>> begin
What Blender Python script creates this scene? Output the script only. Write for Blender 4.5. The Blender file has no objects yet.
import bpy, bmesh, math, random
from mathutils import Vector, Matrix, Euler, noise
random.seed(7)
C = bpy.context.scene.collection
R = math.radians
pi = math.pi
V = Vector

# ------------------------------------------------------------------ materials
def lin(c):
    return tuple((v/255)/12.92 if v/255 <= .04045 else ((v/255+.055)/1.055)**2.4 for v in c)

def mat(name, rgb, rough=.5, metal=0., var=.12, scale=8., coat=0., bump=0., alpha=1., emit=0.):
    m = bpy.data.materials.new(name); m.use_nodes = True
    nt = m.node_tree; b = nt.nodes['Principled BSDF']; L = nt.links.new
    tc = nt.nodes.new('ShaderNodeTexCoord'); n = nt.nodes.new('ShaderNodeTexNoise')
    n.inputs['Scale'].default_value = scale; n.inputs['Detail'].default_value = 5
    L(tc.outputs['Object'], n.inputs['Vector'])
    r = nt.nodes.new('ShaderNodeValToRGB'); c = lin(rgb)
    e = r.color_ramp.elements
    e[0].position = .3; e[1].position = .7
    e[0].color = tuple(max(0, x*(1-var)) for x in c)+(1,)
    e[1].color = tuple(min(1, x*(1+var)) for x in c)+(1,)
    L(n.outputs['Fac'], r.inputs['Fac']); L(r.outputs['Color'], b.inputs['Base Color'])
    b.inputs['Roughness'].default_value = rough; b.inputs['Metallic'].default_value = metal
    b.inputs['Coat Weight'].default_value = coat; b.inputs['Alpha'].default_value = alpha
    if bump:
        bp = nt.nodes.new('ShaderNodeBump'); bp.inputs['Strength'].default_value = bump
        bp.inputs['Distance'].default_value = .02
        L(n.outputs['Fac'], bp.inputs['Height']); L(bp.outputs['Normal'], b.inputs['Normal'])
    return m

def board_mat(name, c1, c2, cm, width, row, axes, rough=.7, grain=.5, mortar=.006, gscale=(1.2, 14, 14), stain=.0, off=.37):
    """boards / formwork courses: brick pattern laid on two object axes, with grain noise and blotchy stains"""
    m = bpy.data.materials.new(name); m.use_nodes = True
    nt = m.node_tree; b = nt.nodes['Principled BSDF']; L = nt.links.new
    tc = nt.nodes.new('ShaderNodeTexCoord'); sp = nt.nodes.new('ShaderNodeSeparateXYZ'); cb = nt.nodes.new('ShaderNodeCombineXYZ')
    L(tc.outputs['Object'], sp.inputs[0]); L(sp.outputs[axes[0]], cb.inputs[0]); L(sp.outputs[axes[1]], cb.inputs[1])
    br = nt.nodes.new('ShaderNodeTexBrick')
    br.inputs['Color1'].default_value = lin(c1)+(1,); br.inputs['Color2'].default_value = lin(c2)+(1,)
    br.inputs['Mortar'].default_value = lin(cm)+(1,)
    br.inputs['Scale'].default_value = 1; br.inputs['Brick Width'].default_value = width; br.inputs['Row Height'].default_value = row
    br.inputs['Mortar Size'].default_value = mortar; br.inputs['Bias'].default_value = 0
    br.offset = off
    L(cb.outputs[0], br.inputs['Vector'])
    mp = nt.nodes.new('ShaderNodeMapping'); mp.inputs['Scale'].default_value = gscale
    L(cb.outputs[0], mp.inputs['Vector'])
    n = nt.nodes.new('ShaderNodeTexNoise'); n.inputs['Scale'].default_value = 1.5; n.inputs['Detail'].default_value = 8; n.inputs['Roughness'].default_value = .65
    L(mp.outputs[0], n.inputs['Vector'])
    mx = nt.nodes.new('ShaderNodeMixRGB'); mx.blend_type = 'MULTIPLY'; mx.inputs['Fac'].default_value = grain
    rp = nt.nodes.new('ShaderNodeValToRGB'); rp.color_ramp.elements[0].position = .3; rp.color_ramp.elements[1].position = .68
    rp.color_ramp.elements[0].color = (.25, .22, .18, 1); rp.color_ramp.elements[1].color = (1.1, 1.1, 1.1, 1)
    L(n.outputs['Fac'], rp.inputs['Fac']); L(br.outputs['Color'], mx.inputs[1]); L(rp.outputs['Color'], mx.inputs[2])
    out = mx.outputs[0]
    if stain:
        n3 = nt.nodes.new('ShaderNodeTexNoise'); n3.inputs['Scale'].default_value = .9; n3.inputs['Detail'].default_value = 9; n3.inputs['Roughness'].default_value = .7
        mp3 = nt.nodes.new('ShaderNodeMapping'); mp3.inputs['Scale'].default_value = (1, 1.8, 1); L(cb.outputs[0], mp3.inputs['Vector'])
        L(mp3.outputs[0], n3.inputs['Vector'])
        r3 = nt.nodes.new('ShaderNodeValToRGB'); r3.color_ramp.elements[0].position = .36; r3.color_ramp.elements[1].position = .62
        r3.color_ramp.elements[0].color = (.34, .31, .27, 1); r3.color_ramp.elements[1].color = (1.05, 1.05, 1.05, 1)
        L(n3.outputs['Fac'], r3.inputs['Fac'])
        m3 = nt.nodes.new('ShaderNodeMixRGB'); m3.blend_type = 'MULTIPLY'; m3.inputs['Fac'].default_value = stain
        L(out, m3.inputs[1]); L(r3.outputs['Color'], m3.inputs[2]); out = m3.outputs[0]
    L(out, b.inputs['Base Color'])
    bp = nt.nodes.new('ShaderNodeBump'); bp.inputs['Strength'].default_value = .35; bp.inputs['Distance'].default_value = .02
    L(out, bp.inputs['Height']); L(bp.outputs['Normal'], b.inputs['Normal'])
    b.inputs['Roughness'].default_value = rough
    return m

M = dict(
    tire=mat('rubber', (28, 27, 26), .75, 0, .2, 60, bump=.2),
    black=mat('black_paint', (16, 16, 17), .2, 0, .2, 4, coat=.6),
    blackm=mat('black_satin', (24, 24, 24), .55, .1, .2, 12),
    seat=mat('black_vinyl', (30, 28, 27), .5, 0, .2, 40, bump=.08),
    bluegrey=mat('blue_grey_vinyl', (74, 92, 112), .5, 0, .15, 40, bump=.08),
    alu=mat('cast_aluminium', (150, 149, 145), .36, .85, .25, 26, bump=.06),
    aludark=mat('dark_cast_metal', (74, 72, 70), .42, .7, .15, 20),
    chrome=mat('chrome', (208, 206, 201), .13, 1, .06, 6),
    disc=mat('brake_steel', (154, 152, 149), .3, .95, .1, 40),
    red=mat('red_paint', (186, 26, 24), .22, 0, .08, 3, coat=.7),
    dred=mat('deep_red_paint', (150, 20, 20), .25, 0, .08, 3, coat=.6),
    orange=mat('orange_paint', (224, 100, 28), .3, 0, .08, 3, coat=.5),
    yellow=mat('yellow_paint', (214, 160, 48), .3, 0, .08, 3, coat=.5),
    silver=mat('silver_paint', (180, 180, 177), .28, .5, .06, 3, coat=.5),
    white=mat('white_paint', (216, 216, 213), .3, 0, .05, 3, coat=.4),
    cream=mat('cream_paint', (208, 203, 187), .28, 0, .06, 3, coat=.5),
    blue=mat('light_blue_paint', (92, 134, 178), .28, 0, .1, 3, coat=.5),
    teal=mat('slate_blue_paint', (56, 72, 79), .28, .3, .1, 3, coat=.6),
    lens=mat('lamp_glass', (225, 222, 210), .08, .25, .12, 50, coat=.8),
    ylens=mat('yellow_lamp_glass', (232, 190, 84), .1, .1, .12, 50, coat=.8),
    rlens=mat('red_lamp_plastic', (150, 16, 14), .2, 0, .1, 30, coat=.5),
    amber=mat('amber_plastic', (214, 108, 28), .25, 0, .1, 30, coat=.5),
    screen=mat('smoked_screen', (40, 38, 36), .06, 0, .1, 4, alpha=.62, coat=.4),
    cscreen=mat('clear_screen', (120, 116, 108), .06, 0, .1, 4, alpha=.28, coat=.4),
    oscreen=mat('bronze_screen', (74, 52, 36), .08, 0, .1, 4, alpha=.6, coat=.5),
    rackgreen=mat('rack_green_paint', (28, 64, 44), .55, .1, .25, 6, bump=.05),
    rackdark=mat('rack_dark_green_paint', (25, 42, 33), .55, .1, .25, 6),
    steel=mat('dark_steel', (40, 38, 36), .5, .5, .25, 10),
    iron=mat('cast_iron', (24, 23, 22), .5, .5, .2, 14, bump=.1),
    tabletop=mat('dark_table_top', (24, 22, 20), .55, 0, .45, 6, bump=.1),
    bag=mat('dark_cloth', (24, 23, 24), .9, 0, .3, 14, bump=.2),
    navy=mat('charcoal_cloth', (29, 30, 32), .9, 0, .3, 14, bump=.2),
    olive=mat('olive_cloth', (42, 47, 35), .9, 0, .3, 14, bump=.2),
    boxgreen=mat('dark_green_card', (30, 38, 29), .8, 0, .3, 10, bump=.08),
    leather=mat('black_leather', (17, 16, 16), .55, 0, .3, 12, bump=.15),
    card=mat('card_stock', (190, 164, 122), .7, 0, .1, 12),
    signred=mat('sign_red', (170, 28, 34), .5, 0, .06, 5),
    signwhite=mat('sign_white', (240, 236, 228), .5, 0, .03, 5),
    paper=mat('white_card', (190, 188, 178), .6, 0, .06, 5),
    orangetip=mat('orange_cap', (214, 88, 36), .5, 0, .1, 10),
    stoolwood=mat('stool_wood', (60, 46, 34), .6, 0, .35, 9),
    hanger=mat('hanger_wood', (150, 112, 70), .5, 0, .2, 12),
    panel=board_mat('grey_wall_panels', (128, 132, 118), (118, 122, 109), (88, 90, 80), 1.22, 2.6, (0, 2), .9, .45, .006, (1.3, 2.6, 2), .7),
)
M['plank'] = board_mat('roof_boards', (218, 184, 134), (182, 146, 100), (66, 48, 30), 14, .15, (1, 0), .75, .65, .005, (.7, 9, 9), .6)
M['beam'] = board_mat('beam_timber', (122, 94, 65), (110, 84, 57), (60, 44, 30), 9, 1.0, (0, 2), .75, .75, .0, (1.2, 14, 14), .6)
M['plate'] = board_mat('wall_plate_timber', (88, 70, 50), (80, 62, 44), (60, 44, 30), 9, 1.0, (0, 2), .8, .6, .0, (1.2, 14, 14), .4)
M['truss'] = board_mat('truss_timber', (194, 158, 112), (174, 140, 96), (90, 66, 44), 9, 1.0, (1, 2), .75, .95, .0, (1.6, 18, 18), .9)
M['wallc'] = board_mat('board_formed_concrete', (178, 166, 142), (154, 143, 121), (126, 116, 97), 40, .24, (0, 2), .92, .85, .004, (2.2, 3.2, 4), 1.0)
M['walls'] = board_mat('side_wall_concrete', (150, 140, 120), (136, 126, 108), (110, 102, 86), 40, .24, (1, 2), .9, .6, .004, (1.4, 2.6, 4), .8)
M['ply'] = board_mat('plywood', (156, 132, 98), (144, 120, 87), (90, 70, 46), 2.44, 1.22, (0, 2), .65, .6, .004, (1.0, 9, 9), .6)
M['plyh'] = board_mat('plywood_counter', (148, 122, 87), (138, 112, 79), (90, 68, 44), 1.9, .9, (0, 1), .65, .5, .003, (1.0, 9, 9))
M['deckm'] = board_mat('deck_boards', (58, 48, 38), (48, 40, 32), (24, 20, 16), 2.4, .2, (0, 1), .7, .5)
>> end
*WHAT NEEDS TO BE DONE*:
Set down each line of the material verbatim, from the first line through the line that contains "return tuple((v/255)/12.92 if".

*ANSWER TO THE TASK*:
What Blender Python script creates this scene? Output the script only. Write for Blender 4.5. The Blender file has no objects yet.
import bpy, bmesh, math, random
from mathutils import Vector, Matrix, Euler, noise
random.seed(7)
C = bpy.context.scene.collection
R = math.radians
pi = math.pi
V = Vector

# ------------------------------------------------------------------ materials
def lin(c):
    return tuple((v/255)/12.92 if v/255 <= .04045 else ((v/255+.055)/1.055)**2.4 for v in c)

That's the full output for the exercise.